19(1)In any case where—
(a)an application has been made under paragraph 15 above with respect to an account period of an offshore fund and that application has not been finally determined; or
(b)paragraph (a) above does not apply but notice has been given under paragraph 18(1) above in respect of an account period of an offshore fund and the Board have not yet given notice of their decision as to certification under paragraph 18(4) above;
any person who has been assessed to tax and considers that, if the offshore fund were to be certified as a distributing fund in respect of the account period in question, he would be overcharged to tax by the assessment may, by notice given to the inspector within 30 days after the date of the issue of the notice of assessment, apply to the General Commissioners for a determination of the amount of tax the payment of which should be postponed pending the determination of the question whether the fund should be so certified.

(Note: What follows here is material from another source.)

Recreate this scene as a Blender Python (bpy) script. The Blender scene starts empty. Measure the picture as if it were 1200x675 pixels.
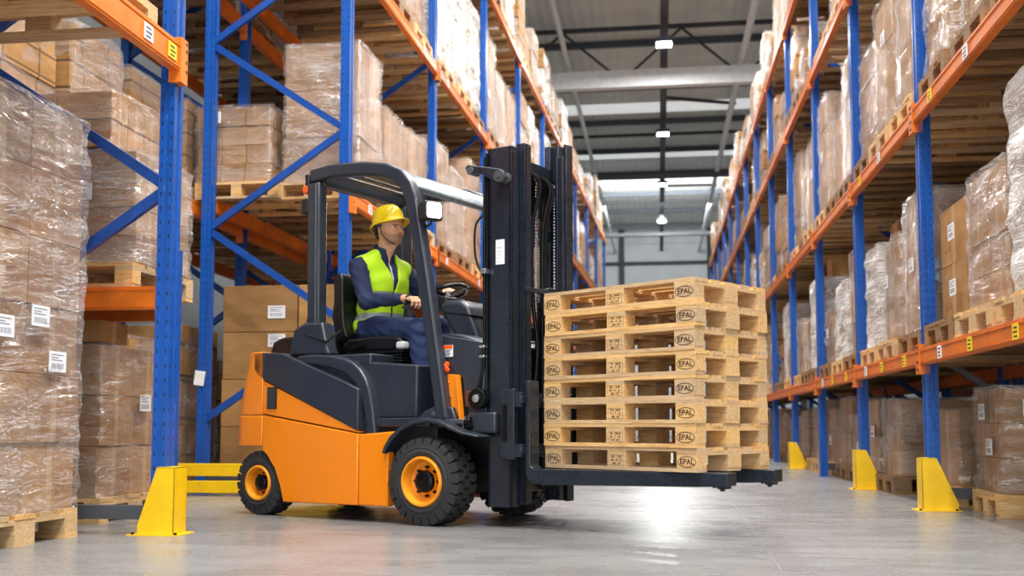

(2)A notice of application under sub-paragraph (1) above shall state the amount in which the applicant believes that he is over-charged to tax and his grounds for that belief.
(3)Subsections (3A) onwards of section 55 of the Management Act (recovery of tax not postponed) shall apply with any necessary modifications in relation to an application under sub-paragraph (1) above as if it were an application under subsection (3) of that section and as if the determination of the question as to certification (whether by the Board or on appeal) were the determination of an appeal.
20No obligation as to secrecy imposed by statute or otherwise shall preclude the Board or an inspector from disclosing to any person appearing to have an interest in the matter—
(a)any determination of the Board or (on appeal) the Special Commissioners whether an offshore fund should or should not be certified as a distributing fund in respect of any account period; or
(b)the content and effect of any notice given by the Board under paragraph 15(4) above.